El buen ambiente de la embajada no da para una segunda chapuza con mi pasaporte. Desde Sudáfrica viajo con dos pasaportes españoles, gracias a una ayuda diplomática que consideró mi situación más segura con un segundo documento. Pero en Malasia no quieren saber nada del asunto, ni les hace siquiera gracia enterarse de mi doble número. Si quiero renovar pasaporte he de entregar ambos. Acepto sin luchar mucho, pues me pilla con la cabeza en otra cosa, mi madre viene a visitarme tras casi cuatro años sin vernos.
Es todo un acontecimiento y trato de mentalizarme para cambiar el chip del viaje, las cosas van a ser diferentes con ella. Pasamos tres semanas juntos de turismo decente, en buenos hoteles y restaurantes. Un descanso muy oportuno que me permite constatar lo que ve el turista rápido y lo que ve un lento ciclista: dos países distintos.
La distancia en el tiempo y el espacio rompe muchos esquemas, y en este caso tiene la virtud de romper el de madre-hijo. Son semanas en las que conozco a la mujer que hay detrás de mi madre; puedo comprender muchas cosas del pasado, de ella y de mí. Días estupendos.
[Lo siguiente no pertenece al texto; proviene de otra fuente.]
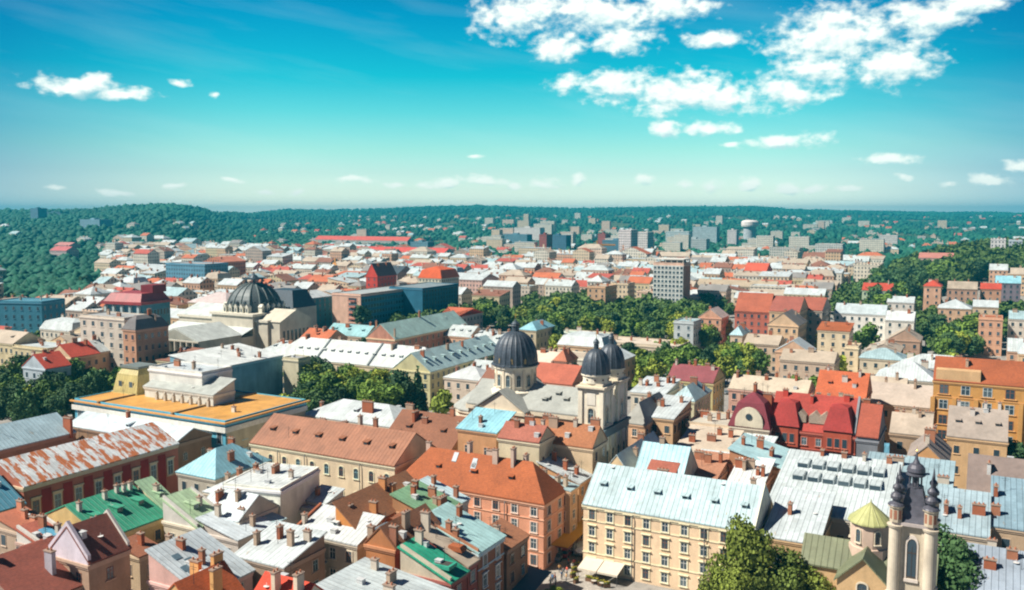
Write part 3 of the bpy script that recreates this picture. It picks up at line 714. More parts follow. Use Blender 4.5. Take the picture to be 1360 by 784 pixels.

Una parada de un mes largo es una buena manera de actualizar la dichosa preguntita que duerme bajo la almohada, '¿qué quiero hacer con mi vida?'. Me confirmo que quiero seguir viajando. Aunque la excitación del principio ahora sea un bagaje de experiencias, pesa mucho más conocer lo que hay por venir, y disfrutar esta libertad de vagabundo con la casa a cuestas.
Y la disfruto bien; tras un mes de cama segura, la primera noche buscando un sitio para lavarme y poner la mosquitera, es como un caramelo en la boca de un niño pobre. Subo hacia Georgetown otra vez, para pedir el visado de Tailandia, pues en mi rumbo a Bangkok no puedo elegir ruta. A primeros de noviembre, en el lado oriental de esta península ya golpea con fuerza el monzón del mar de China, y el sur thai está absolutamente inundado. He de subir por la costa oeste.
Deseo salir del clima tropical en el que llevo un año metido y encontrar algo de frío para mis músculos, aunque echaré de menos a los pájaros... días antes de llegar a Georgetown veo dos preciosos cálaos -una mezcla de tucán y pterodáctilo-, haciéndose arrumacos en lo alto de un cartel publicitario. Pájaros libres…
También voy a dejar atrás el Islam. Mucho tiempo viajando con el eco de 'Allah o akbar' y a partir de Tailandia se acaba. Con sus luces y sombras, es una cultura en la que sé cómo comportarme y siempre me he sentido bien, exceptuando a los radicales... En estas islas, donde pesa mas la herencia tropical que la ortodoxia religiosa, el Islam se ha desdibujado un tanto y a veces me llegado a olvidar que estaba entre musulmanes. Con todo, me llevo el recuerdo de la llamada del 'moacin' entre los rascacielos de Kuala Lumpur, bonita mezcla.
Ahora, budismo y filosofía oriental. Viajo por el planeta de las diferencias. Me siento un espectador de lujo en un momento privilegiado de la Historia, en el que la humanidad está empezando a aprender a convivir en la diferencia, tras tantos milenios de miedo al otro, de conquistas, colonizaciones y monopolios de la verdad.